> _Task description_: Repeat, exactly, the run of lines that opens with the line containing "1, 1))]), 'MULTIPLY')" and closes with the line containing "M_pier = pier_mat()", and leave all other lines out.

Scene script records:
>> start

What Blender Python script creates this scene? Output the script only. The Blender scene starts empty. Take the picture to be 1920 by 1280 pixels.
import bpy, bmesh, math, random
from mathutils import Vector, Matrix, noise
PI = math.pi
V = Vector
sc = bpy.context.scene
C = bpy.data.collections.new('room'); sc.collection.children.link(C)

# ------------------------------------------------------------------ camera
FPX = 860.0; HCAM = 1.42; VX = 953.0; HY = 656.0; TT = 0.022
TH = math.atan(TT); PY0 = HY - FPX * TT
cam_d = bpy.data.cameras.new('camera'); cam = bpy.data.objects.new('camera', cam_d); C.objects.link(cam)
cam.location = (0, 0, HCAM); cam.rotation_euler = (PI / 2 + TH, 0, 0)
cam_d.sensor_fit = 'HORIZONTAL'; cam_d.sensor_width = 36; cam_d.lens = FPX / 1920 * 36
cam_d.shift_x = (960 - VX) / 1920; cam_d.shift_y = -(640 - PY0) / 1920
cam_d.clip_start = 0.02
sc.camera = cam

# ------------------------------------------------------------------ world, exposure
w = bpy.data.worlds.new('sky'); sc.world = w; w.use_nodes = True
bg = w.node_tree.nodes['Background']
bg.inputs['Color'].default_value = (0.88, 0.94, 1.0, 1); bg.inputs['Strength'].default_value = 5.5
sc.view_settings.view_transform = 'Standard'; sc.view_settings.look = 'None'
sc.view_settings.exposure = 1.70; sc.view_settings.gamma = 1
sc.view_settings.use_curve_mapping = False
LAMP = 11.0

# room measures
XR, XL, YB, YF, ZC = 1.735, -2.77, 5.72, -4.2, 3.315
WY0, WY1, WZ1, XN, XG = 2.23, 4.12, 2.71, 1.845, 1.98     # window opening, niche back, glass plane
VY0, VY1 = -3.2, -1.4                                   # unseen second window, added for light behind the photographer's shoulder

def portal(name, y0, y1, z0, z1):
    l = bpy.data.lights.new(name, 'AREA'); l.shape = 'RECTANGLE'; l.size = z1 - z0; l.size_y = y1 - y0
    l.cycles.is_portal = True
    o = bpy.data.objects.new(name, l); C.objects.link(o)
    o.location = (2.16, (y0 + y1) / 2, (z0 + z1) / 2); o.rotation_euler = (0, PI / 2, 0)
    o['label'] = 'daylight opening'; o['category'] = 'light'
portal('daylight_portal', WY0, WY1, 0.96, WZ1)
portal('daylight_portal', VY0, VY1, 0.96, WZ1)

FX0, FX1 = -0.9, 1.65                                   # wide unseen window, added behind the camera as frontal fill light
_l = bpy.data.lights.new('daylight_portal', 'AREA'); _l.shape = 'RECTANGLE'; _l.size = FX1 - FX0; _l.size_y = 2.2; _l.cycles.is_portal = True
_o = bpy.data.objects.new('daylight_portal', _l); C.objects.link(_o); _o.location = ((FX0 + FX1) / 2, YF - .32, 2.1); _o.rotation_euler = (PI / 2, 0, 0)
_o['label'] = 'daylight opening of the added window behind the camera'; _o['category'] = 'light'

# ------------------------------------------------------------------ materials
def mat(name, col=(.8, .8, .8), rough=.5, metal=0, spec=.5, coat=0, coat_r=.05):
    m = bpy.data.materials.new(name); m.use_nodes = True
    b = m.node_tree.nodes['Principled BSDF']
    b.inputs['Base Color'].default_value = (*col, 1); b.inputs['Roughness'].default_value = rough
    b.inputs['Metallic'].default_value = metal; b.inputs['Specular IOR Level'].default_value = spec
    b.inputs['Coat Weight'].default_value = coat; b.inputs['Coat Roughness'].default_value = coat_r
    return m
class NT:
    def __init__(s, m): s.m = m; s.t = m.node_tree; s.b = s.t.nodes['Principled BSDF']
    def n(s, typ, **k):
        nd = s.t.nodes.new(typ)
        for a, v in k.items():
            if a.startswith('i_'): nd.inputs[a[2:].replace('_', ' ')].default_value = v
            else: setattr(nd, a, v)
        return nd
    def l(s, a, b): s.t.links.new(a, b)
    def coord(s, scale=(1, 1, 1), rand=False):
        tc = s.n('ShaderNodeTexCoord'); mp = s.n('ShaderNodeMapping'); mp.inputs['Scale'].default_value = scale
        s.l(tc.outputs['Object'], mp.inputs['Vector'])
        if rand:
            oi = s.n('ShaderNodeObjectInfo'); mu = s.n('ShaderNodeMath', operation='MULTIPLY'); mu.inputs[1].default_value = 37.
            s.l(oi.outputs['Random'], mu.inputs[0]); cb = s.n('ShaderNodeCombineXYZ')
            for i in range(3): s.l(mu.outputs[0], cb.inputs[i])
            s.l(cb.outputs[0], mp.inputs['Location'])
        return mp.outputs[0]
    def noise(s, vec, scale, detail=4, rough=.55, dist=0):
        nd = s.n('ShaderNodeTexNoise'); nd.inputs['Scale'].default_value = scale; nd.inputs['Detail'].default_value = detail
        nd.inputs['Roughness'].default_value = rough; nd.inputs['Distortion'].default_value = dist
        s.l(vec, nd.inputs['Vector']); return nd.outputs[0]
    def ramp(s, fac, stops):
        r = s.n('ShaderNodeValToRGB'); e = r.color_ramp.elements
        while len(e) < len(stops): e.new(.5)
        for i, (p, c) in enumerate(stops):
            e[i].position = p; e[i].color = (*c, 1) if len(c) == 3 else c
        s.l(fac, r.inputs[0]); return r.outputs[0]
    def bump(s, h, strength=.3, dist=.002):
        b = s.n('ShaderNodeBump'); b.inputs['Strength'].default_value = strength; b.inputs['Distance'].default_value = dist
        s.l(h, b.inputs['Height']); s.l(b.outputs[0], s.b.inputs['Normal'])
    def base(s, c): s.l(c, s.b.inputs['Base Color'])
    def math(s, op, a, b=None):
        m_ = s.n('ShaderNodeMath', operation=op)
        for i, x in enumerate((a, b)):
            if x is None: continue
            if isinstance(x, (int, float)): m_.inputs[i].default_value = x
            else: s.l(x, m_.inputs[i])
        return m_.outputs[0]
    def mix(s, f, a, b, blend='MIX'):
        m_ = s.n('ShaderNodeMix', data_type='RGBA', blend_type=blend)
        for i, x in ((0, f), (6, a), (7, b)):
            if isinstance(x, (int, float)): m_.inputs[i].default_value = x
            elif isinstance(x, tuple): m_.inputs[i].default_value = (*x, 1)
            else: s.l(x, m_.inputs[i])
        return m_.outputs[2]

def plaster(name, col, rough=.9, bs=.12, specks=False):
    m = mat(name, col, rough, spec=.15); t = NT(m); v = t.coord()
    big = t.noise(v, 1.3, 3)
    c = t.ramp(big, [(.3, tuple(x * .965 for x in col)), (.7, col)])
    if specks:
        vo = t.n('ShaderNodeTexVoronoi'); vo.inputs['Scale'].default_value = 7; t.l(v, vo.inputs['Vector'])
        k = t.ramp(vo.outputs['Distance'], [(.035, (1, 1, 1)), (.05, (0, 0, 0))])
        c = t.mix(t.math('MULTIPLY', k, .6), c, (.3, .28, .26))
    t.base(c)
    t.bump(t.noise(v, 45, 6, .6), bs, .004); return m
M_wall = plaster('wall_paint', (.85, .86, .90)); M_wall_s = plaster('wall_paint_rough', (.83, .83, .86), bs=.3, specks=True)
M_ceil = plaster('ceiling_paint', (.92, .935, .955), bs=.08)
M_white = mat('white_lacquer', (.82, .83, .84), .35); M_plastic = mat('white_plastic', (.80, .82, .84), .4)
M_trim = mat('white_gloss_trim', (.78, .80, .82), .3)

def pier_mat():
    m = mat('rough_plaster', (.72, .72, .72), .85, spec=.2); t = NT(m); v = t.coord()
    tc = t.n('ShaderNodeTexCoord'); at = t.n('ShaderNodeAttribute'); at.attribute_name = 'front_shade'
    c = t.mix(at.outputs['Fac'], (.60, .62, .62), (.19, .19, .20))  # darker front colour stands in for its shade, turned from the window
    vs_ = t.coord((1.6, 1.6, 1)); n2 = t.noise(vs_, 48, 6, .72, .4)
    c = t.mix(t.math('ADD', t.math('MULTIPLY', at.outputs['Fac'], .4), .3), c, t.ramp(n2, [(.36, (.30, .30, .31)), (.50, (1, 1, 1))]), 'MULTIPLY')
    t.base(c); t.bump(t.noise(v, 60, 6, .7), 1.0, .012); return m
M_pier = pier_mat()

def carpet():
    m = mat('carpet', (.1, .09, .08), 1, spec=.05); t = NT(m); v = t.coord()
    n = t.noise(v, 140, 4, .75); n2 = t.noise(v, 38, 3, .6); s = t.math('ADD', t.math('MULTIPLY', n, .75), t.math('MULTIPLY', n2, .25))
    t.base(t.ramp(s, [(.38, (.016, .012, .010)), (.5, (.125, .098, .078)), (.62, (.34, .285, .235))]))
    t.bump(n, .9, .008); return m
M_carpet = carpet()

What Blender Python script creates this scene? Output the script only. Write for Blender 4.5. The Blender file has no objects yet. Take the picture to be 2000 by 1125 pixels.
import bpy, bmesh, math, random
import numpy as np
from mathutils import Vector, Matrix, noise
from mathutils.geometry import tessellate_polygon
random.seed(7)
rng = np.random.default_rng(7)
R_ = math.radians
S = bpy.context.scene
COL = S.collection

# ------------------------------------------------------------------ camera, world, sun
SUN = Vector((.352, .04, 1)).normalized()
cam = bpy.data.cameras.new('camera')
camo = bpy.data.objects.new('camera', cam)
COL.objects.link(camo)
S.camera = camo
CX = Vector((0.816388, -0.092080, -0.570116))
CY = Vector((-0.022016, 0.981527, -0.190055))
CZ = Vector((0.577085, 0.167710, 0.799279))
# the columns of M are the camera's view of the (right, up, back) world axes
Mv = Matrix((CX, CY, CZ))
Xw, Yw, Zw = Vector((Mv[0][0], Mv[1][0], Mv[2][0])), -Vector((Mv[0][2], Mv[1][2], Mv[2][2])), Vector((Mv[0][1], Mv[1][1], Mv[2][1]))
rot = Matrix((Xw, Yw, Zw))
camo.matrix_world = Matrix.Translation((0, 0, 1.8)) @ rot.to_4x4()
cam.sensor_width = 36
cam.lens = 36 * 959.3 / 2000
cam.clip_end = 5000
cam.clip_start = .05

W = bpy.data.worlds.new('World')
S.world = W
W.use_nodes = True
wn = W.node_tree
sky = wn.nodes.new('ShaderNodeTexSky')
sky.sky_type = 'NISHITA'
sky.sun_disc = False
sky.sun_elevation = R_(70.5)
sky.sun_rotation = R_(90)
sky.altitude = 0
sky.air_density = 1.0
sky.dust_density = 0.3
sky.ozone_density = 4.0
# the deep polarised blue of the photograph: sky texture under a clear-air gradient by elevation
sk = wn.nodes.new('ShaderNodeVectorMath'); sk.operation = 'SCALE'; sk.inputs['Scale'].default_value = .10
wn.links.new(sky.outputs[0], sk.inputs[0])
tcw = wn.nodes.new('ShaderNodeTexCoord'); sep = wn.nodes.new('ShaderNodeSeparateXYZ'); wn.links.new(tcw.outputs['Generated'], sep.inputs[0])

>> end

> _Result for this exercise_:
    c = t.mix(t.math('ADD', t.math('MULTIPLY', at.outputs['Fac'], .4), .3), c, t.ramp(n2, [(.36, (.30, .30, .31)), (.50, (1, 1, 1))]), 'MULTIPLY')
    t.base(c); t.bump(t.noise(v, 60, 6, .7), 1.0, .012); return m
M_pier = pier_mat()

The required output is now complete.